*** DATA PROVIDED

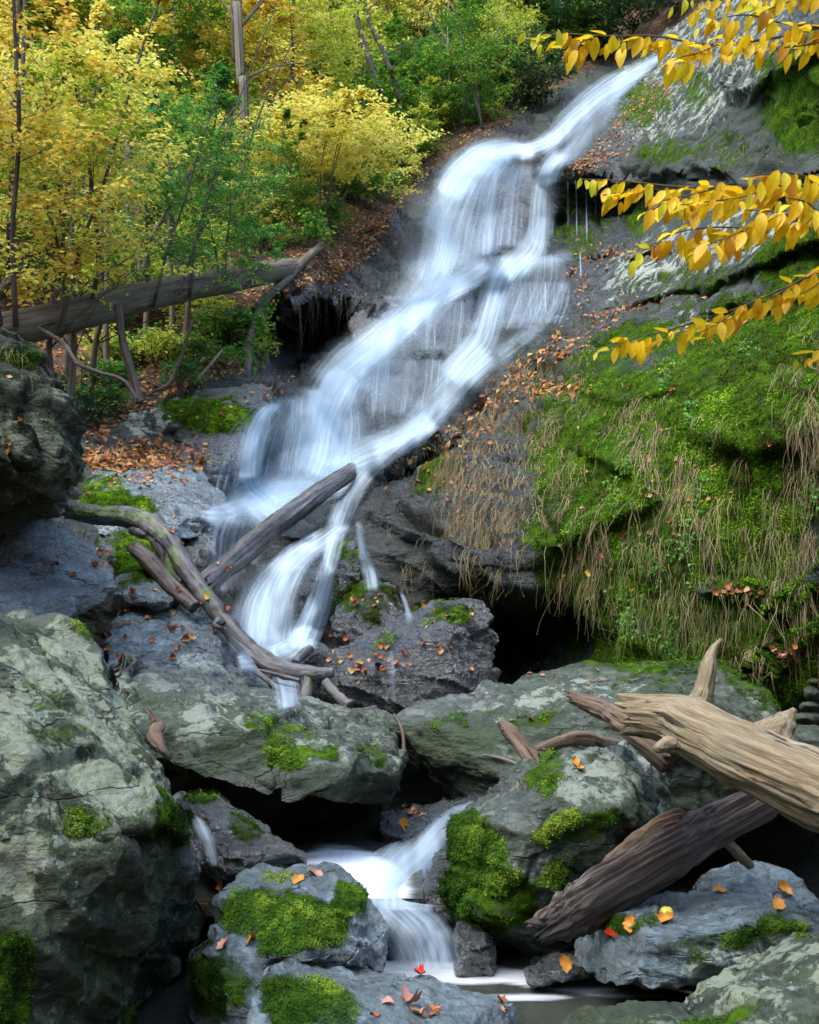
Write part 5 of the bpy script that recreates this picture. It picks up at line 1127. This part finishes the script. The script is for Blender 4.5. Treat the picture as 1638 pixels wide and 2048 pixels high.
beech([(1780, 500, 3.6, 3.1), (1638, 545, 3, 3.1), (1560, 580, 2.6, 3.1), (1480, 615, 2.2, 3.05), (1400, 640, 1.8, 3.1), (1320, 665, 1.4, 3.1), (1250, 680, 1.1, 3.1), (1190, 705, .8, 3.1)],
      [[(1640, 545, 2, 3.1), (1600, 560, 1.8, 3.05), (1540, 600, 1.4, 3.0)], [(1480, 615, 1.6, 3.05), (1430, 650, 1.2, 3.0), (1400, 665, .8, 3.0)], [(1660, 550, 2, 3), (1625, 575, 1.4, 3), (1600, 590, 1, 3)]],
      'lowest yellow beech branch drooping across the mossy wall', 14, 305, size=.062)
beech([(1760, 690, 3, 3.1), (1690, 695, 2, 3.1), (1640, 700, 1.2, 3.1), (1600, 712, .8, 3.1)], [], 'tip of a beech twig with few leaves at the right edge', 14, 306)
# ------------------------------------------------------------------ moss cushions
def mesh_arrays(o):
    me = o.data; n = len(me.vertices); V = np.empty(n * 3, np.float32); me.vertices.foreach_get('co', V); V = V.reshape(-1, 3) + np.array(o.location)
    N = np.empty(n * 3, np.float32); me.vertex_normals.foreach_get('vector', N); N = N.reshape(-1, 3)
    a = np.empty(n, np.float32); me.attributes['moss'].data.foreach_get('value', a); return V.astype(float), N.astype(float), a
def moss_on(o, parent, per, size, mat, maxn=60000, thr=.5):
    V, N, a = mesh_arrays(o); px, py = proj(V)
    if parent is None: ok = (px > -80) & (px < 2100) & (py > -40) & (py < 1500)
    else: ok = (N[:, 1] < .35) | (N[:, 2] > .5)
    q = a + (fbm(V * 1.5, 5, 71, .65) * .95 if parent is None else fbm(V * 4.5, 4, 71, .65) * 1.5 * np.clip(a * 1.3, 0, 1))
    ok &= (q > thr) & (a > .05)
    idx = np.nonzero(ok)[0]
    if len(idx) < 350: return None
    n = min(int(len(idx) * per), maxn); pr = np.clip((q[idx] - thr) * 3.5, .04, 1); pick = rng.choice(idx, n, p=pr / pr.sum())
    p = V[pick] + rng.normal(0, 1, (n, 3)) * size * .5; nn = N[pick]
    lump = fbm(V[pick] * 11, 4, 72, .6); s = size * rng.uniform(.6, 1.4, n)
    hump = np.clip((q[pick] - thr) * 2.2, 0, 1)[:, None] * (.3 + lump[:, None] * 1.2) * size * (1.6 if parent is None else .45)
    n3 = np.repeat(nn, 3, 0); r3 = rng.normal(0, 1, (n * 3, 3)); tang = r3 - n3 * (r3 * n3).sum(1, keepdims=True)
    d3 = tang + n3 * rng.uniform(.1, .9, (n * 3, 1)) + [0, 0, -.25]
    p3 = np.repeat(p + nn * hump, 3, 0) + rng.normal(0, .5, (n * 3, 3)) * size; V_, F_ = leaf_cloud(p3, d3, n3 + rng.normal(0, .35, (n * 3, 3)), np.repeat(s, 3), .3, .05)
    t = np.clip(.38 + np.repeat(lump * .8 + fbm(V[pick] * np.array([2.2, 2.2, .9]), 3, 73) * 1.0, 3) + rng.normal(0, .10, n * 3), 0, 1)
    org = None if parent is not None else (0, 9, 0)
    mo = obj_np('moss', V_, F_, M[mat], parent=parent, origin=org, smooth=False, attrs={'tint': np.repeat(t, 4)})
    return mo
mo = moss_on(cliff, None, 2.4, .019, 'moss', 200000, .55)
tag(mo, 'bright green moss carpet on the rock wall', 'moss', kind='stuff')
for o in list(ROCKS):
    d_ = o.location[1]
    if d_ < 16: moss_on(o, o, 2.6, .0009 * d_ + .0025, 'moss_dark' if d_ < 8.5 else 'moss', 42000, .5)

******
*** DATA PROVIDED

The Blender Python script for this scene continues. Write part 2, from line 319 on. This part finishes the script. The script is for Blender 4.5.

******

In the listing, find every line with the word "Blender" and state how many there are, nothing more.

2